Morally, it’s equivocal. Nutritionally, it depends. However, the land, water, and carbon footprints are just the same.
In fact, researchers in Italy have proposed a way to measure the ecological impact of global food wastage due to excessive consumption. First, they estimated the net excess body weight of each country’s population—based on BMI and height data—and distributed its energy content among food groups according to national availability.
Published in Frontiers in Nutrition, the results suggest that direct food waste—thrown away or lost from field to fork—is a mere hors d’oeuvre.
“Excess body weight corresponds to roughly 140 billion tons of food waste globally,” reports group lead Mauro Serafini, PhD, of Italy’s University of Teramo.
This figure is a snapshot of the current world population’s accumulated dietary excesses, not a rate of overconsumption. It is, however, orders of magnitude higher than current annual direct food waste, estimated at 1.3 billion tons.
The disproportionate impact of what Serafini’s group deems “metabolic food waste” grows when its ecological costs are calculated, using per-kilo values from thousands of food lifecycle assessments. Fruits, vegetables, roots, and tubers have the highest direct wastage rates, but excess energy consumption is dominated by more calorie-dense foods, which typically entail more land, water, and greenhouse gases to produce.
Indeed, it’s estimated that growing the world’s metabolic food waste would be expected to generate the equivalent of 240 billion tons of carbon dioxide, roughly the amount mankind released burning fossil fuels over the last seven years combined. Notably, the European Union, North America, and Oceania collectively contribute as much to this estimate as the rest of the world combined, with meat, eggs, and dairy accounting for 75%.
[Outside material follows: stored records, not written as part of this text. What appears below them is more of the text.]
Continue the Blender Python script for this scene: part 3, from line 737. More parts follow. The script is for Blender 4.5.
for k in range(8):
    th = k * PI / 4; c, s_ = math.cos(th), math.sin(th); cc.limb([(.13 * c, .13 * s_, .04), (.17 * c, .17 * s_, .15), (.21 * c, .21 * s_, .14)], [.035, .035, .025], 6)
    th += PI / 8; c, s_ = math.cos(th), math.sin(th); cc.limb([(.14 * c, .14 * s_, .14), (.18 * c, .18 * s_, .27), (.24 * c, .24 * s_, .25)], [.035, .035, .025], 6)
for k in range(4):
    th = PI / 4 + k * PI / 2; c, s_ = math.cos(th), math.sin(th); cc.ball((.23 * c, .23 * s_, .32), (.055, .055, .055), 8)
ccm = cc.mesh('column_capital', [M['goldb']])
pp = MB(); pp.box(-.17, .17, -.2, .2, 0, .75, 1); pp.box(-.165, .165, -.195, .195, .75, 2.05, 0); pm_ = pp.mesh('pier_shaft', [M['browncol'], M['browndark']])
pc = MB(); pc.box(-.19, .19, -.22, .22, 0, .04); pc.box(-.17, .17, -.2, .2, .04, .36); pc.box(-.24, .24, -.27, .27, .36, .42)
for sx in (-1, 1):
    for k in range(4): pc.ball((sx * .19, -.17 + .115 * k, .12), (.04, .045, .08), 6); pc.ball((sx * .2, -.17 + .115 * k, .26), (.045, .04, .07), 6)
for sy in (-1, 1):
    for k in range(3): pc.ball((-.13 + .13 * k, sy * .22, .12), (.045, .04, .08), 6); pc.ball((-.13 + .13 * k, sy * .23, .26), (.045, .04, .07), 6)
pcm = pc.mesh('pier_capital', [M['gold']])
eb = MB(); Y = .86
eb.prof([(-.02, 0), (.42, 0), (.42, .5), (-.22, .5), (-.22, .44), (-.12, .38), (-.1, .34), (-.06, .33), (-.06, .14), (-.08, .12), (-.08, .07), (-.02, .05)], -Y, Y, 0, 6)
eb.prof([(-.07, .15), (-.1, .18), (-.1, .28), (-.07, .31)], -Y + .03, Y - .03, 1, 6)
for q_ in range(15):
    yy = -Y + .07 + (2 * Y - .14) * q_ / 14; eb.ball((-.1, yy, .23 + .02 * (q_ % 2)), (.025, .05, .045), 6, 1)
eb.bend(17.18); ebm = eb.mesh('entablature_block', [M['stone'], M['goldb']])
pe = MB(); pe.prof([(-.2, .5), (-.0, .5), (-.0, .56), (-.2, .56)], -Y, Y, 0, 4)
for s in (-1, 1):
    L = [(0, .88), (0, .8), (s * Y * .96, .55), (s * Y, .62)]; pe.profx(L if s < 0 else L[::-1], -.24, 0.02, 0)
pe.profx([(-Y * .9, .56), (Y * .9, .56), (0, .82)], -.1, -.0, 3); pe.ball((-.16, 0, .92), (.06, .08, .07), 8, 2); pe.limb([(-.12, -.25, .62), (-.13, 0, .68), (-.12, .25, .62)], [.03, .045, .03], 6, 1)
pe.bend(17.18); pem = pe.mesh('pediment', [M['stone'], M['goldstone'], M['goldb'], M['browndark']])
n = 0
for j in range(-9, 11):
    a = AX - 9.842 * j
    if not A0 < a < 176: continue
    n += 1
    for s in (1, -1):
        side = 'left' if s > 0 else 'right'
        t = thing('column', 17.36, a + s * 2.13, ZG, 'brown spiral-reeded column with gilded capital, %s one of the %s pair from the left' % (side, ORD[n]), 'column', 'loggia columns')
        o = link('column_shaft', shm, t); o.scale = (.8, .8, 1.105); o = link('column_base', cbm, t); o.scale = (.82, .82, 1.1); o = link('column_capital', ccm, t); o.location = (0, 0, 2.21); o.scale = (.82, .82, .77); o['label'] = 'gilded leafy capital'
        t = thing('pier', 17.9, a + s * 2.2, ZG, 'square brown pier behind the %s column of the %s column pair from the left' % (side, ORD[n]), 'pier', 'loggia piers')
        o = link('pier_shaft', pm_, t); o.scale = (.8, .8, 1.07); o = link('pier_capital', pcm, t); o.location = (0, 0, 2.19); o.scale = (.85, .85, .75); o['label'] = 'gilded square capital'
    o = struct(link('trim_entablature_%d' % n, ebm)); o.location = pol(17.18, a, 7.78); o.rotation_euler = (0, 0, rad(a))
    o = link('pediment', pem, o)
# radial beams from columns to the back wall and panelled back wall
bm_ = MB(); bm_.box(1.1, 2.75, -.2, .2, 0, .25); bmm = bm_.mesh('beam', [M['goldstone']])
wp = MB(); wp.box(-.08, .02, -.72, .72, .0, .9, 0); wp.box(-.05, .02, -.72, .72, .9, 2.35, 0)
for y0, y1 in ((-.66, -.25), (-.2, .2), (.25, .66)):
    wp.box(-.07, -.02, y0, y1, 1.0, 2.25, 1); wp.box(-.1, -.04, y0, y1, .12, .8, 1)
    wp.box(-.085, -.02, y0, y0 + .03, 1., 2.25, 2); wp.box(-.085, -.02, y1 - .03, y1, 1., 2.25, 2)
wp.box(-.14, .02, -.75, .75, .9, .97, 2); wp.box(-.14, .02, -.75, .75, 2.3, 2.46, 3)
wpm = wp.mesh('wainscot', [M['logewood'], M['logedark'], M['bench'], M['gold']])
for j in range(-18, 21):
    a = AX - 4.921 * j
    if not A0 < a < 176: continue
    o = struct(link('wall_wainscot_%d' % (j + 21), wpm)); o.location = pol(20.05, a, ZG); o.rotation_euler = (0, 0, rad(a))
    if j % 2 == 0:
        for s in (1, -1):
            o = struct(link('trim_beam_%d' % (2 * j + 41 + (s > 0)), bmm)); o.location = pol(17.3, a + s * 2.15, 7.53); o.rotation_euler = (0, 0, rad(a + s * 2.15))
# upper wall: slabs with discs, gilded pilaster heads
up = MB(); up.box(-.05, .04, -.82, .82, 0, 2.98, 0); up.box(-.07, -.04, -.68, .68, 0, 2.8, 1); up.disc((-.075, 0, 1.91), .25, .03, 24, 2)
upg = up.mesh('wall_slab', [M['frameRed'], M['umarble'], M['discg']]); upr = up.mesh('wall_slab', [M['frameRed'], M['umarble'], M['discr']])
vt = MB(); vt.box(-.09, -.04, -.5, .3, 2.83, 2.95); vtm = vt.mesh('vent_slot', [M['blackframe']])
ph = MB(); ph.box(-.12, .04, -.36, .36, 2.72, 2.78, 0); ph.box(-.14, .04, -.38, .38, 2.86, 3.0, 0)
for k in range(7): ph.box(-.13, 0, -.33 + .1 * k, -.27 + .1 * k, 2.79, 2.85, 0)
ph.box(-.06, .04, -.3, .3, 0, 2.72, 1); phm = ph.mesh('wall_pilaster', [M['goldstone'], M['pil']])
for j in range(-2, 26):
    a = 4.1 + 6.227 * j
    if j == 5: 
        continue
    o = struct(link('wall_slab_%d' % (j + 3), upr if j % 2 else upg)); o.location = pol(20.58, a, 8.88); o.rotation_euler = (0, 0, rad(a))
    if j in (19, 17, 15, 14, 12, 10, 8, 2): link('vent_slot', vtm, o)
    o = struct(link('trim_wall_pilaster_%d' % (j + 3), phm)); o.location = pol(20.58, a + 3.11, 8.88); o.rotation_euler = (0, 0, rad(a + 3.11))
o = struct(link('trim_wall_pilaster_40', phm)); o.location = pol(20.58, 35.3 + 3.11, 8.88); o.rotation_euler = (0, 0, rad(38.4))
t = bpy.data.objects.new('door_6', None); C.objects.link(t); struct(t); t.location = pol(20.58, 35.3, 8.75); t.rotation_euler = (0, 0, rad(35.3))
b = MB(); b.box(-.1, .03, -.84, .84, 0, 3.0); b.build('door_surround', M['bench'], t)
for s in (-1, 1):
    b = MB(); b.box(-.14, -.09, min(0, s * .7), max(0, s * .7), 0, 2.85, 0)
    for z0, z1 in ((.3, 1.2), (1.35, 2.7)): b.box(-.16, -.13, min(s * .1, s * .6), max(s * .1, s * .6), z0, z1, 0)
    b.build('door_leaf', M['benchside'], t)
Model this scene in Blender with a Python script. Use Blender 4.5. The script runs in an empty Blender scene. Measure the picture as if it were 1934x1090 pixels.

The findings suggest numerous variables and areas for further study. For example, the total land and water figures are difficult to interpret, as they don’t take into account how long land is required to grow different foods, or the redistribution of water, which isn’t lost per se via agriculture.
Furthermore, though based on public data collected by the UN, the World Health Organization, and other prominent sources, the approach incorporates a degree of methodological and conceptual uncertainty. The calculations are based on national availability of the main food commodities, not average food intake or typical sources of excess calories among the overweight and obese. The researchers also assumed that bodyweight beyond BMI 21.7, the midpoint of the accepted “healthy range” associated with lowest all-cause mortality, was entirely excessive, ie, all fat. Finally, the way excess body weight may change over time, or how much of it would vanish if physical activity were increased to more healthful levels, are additional variables that would benefit from future study.